More often then not it is not the case. The system and its pressure drop “decides” what the flow of air will be. Poor duct design is often a major culprit to an underperforming fan/system.

When trying to figure out why a fan is underperforming look at the fan and its system. For instance look for sharp bends that create eddies and turbulent flow. Also look for abrupt increases and decreases in diameter. Look for high fan outlet velocities – typically over 4000 fpm — that lacks an evase that would help to “regain” some of the static pressure.

Or just ask your friendly neighborhood fan guy.

Faux Pas 2.

Thou Shall Not Exceed Tip Speed Limitations

Fans can be connected to a 30 hp or 3000 hp motor. Either way that is a lot of energy in a relatively small container. It is all safely contained as rotational energy. But here’s the thing … that kinetic energy can become a little bomb if the fan wheel stresses exceed its designed yield strength.

Speeding up a fan without checking what the maximum tip speed limitations is no joke.

Also if you are replacing a fan wheel please don’t go a ordinary fabrication shop.

Use an approved fan manufacturer who understands stresses inherent in fan wheel design. The static components are different then a wheel as they don’t see the same stresses.

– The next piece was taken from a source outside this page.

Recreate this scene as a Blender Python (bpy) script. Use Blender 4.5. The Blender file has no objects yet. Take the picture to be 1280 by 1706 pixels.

Don’t take chances on a fan wheel.

Faux Pas No. 3

Thou Shall Not Run the Fan Backwards.

A centrifugal fan running backwards can still push air — except of course a whole lot less. If you have a problem and you are troubleshooting the first thing you check is rotation. I personally came across two main exhaust fans running backwards. Everyone naturally assumed the two fans couldn’t be running backwards. One perhaps, but two, no way. Except of course it was.

Reminds me of a scene in the movie Slingblade where they are trying to figure out why a gas mower won’t start. One of the characters (Scooter) said he can’t figure out why it won’t run. He changed the points and the sparkplug.

The Billy Bob Thornton character (Karl) squats down, unscrews the gas cap and says, “The gas tanks empty”.

Moral, check the simple things first and go from there.

Well I can write a whole lot more but these if three are abided by it will mean you will have a good chance of staying in the buffet line right up to the roast beef.